BEGIN Dataset section
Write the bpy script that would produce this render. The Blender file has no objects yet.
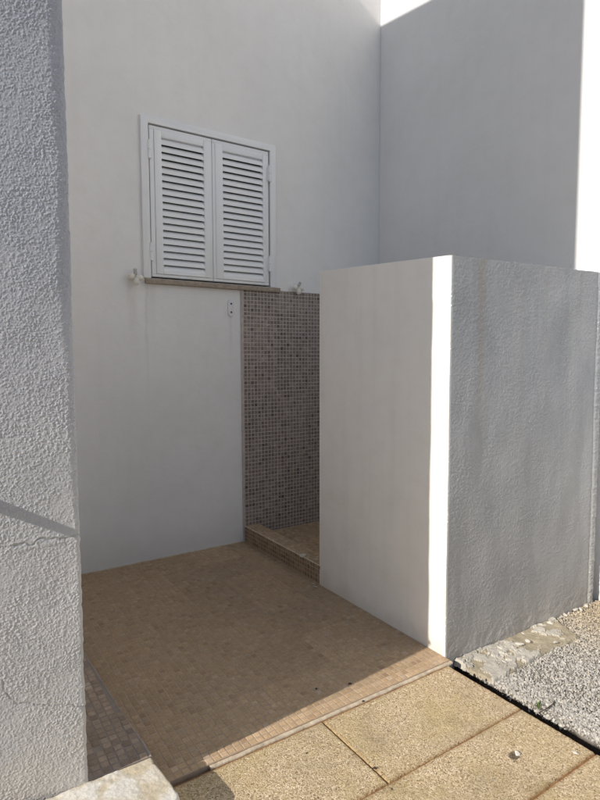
import bpy, bmesh, math, random
import numpy as np
from mathutils import Vector, Matrix
random.seed(7)
RNG = np.random.default_rng(11)
scene = bpy.context.scene
C = scene.collection

# ------------------------------------------------------------------ helpers
def link(o, parent=None):
    C.objects.link(o)
    if parent is not None: o.parent = parent
    return o
def tag(o, label=None, cat=None, group=None, kind=None):
    if label: o['label'] = label
    if cat: o['category'] = cat
    if group: o['group'] = group
    if kind: o['kind'] = kind
    return o
def empty(name, loc):
    o = bpy.data.objects.new(name, None); o.empty_display_size = .1
    o.location = loc; return link(o)
def wloc(parent):
    v = Vector((0, 0, 0))
    while parent is not None:
        v += parent.location; parent = parent.parent
    return v
def mesh_obj(name, verts, faces, mats, parent=None, smooth=False, fattr=None, vattr=None, midx=None, auto=None):
    """verts in world coordinates; they are stored relative to the parent's location"""
    off = wloc(parent)
    vs = np.asarray(verts, dtype=float) - np.array(off)
    me = bpy.data.meshes.new(name)
    me.from_pydata(vs.tolist(), [], [list(map(int, f)) for f in faces] if not isinstance(faces, np.ndarray) else faces.tolist())
    if not isinstance(mats, (list, tuple)): mats = [mats]
    for m in mats: me.materials.append(m)
    if midx is not None: me.polygons.foreach_set('material_index', np.asarray(midx, dtype=np.int32))
    if smooth: me.polygons.foreach_set('use_smooth', np.ones(len(me.polygons), dtype=bool))
    if fattr is not None:
        a = me.attributes.new('tint', 'FLOAT_COLOR', 'FACE'); a.data.foreach_set('color', np.asarray(fattr, dtype=np.float32).ravel())
    if vattr is not None:
        a = me.attributes.new('tint', 'FLOAT_COLOR', 'POINT'); a.data.foreach_set('color', np.asarray(vattr, dtype=np.float32).ravel())
    me.update()
    return link(bpy.data.objects.new(name, me), parent)
class MB:
    """collects shapes, builds ONE mesh"""
    def __init__(s): s.v = []; s.f = []
    def add(s, vs, fs):
        n = len(s.v); s.v += [tuple(v) for v in vs]; s.f += [[i+n for i in f] for f in fs]; return s
    def bm(s, bm, M=None):
        if M is not None: bm.transform(M)
        bm.verts.index_update()
        s.add([v.co[:] for v in bm.verts], [[v.index for v in f.verts] for f in bm.faces]); bm.free(); return s
    def box(s, lo, hi, bev=0.0, seg=2, M=None):
        bm = bmesh.new(); bmesh.ops.create_cube(bm, size=1)
        lo = Vector(lo); hi = Vector(hi)
        for v in bm.verts: v.co = Vector(((lo[i]+hi[i])/2 + v.co[i]*(hi[i]-lo[i]) for i in range(3)))
        if bev > 0: bmesh.ops.bevel(bm, geom=bm.edges[:], offset=bev, segments=seg, profile=.5, affect='EDGES')
        return s.bm(bm, M)
    def tube(s, pts, rad, n=14, cap=True):
        pts = [Vector(p) for p in pts]; rr = rad if isinstance(rad, (list, tuple)) else [rad]*len(pts)
        rings = []
        for i, p in enumerate(pts):
            t = (pts[min(i+1, len(pts)-1)] - pts[max(i-1, 0)]).normalized()
            a = t.orthogonal().normalized() if i == 0 else (rings[-1][1] - t*rings[-1][1].dot(t)).normalized()
            b = t.cross(a)
            rings.append(([p + (a*math.cos(2*math.pi*k/n)+b*math.sin(2*math.pi*k/n))*rr[i] for k in range(n)], a))
        vs = [v for r, _ in rings for v in r]
        fs = [[i*n+k, i*n+(k+1) % n, (i+1)*n+(k+1) % n, (i+1)*n+k] for i in range(len(pts)-1) for k in range(n)]
        if cap: fs += [list(range(n))[::-1], [(len(pts)-1)*n+k for k in range(n)]]
        return s.add(vs, fs)
    def ico(s, c, r, sub=2, sc=(1, 1, 1), jit=0, rot=None):
        bm = bmesh.new(); bmesh.ops.create_icosphere(bm, subdivisions=sub, radius=r)
        for v in bm.verts:
            if jit: v.co *= 1+random.uniform(-jit, jit)
            v.co = Vector((v.co.x*sc[0], v.co.y*sc[1], v.co.z*sc[2]))
        M = Matrix.Translation(c)
        if rot is not None: M = M @ rot
        return s.bm(bm, M)
    def build(s, name, mat, parent=None, smooth=False, angle=None):
        o = mesh_obj(name, s.v, s.f, mat, parent)
        me = o.data
        bm = bmesh.new(); bm.from_mesh(me); bmesh.ops.recalc_face_normals(bm, faces=bm.faces[:]); bm.to_mesh(me); bm.free()
        if smooth:
            me.polygons.foreach_set('use_smooth', np.ones(len(me.polygons), dtype=bool))
            me.set_sharp_from_angle(angle=math.radians(angle or 40))
        return o

# value noise on numpy arrays
_T = [RNG.random((257, 257)) for _ in range(12)]
for t in _T: t[256, :] = t[0, :]; t[:, 256] = t[:, 0]
def vn(x, y, seed=0):
    t = _T[seed % 12]
    x = np.asarray(x, float) + 37.3*seed; y = np.asarray(y, float) + 11.7*seed
    xi = np.floor(x).astype(int); yi = np.floor(y).astype(int); fx = x-xi; fy = y-yi
    fx = fx*fx*(3-2*fx); fy = fy*fy*(3-2*fy); xi &= 255; yi &= 255
    return (t[xi, yi]*(1-fx)*(1-fy)+t[xi+1, yi]*fx*(1-fy)+t[xi, yi+1]*(1-fx)*fy+t[xi+1, yi+1]*fx*fy)*2-1
def fbm(x, y, o=4, seed=0, g=.5):
    s = 0; a = 1; n = 0
    for k in range(o):
        # rotate each octave so that no lattice direction shows
        c, d = math.cos(.7*k+.4), math.sin(.7*k+.4)
        s = s + a*vn((x*c-y*d)*2**k, (x*d+y*c)*2**k, seed+k); n += a; a *= g
    return s/n

def grains(lu, lv, nu, nv, n, rmin, rmax, hmin, hmax, seed):
    """height map of n sand grains thrown at a sheet"""
    rg = np.random.default_rng(seed); du = lu/(nu-1); dv = lv/(nv-1)
    cu = rg.uniform(0, lu, n); cv = rg.uniform(0, lv, n); t = rg.random(n)**1.8; r = rmin+(rmax-rmin)*t; hh = (hmin+(hmax-hmin)*rg.random(n))*(.5+.5*t)
    asp = rg.uniform(.7, 1.5, n); an = rg.uniform(0, math.pi, n); ca, sa = np.cos(an), np.sin(an)
    H = np.zeros((nu, nv)); K = int(rmax*1.5/min(du, dv))+1
    iu = np.rint(cu/du).astype(int); iv = np.rint(cv/dv).astype(int)
    for a in range(-K, K+1):
        for b in range(-K, K+1):
            i = iu+a; j = iv+b; ok = (i >= 0) & (i < nu) & (j >= 0) & (j < nv)
            x = i*du-cu; y = j*dv-cv; p = (x*ca+y*sa)/(r*asp); q = (-x*sa+y*ca)*asp/r
            v = hh*np.clip(1-p*p-q*q, 0, 1)**.8; ok &= v > 0
            np.maximum.at(H, (i[ok], j[ok]), v[ok])
    return H
def grid_faces(nu, nv):
    i = np.arange(nu-1)[:, None]*nv + np.arange(nv-1)[None, :]
    return np.stack([i, i+nv, i+nv+1, i+1], -1).reshape(-1, 4)

# ------------------------------------------------------------------ materials
def new_mat(name):
    m = bpy.data.materials.new(name); m.use_nodes = True
    nt = m.node_tree; b = nt.nodes['Principled BSDF']
    return m, nt, b
def N(nt, t, **k):
    n = nt.nodes.new(t)
    for a, v in k.items():
        if a.startswith('i_'):
            n.inputs[a[2:].replace('_', ' ')].default_value = v
        else: setattr(n, a, v)
    return n
def noise(nt, pos, scale, detail=4, rough=.55, sc=None):
    n = N(nt, 'ShaderNodeTexNoise'); n.inputs['Scale'].default_value = scale
    n.inputs['Detail'].default_value = detail; n.inputs['Roughness'].default_value = rough
    if sc is not None:
        mp = N(nt, 'ShaderNodeMapping'); mp.inputs['Scale'].default_value = sc
        nt.links.new(pos, mp.inputs['Vector']); pos = mp.outputs[0]
    nt.links.new(pos, n.inputs['Vector']); return n.outputs['Fac']
def ramp(nt, fac, *stops):
    r = N(nt, 'ShaderNodeValToRGB'); e = r.color_ramp.elements
    while len(e) < len(stops): e.new(.5)
    for el, (p, c) in zip(e, stops):
        el.position = p; el.color = (*c, 1) if isinstance(c, (tuple, list)) else (c, c, c, 1)
    nt.links.new(fac, r.inputs[0]); return r.outputs[0]
def mix(nt, fac, a, b, mode='MIX'):
    n = N(nt, 'ShaderNodeMix', data_type='RGBA', blend_type=mode)
    for sock, v in ((n.inputs[0], fac), (n.inputs[6], a), (n.inputs[7], b)):
        if isinstance(v, bpy.types.NodeSocket): nt.links.new(v, sock)
        elif isinstance(v, (int, float)): sock.default_value = v if sock.type == 'VALUE' else (v, v, v, 1)
        else: sock.default_value = (*v, 1)
    return n.outputs[2]
def mth(nt, op, a, b=0.0, c=None):
    n = N(nt, 'ShaderNodeMath', operation=op)
    for s, v in zip(n.inputs, (a, b, c)):
        if v is None: continue
        if isinstance(v, bpy.types.NodeSocket): nt.links.new(v, s)
        else: s.default_value = v
    return n.outputs[0]
def bump(nt, b, h, strength, dist=.01, prev=None):
    n = N(nt, 'ShaderNodeBump'); n.inputs['Strength'].default_value = strength; n.inputs['Distance'].default_value = dist
    nt.links.new(h, n.inputs['Height'])
    if prev is not None: nt.links.new(prev, n.inputs['Normal'])
    nt.links.new(n.outputs[0], b.inputs['Normal']); return n.outputs[0]
def geo(nt):
    g = N(nt, 'ShaderNodeNewGeometry'); s = N(nt, 'ShaderNodeSeparateXYZ'); nt.links.new(g.outputs['Position'], s.inputs[0])
    return g.outputs['Position'], s.outputs
def smooth01(nt, v, lo, hi):
    n = N(nt, 'ShaderNodeMapRange', interpolation_type='SMOOTHSTEP')
    nt.links.new(v, n.inputs[0]); n.inputs[1].default_value = lo; n.inputs[2].default_value = hi
    return n.outputs[0]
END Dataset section
Leave the pictures out and reproduce exactly the lines from the top of the listing above through the line with "C = scene.collection".

The reply:
Write the bpy script that would produce this render. The Blender file has no objects yet.
import bpy, bmesh, math, random
import numpy as np
from mathutils import Vector, Matrix
random.seed(7)
RNG = np.random.default_rng(11)
scene = bpy.context.scene
C = scene.collection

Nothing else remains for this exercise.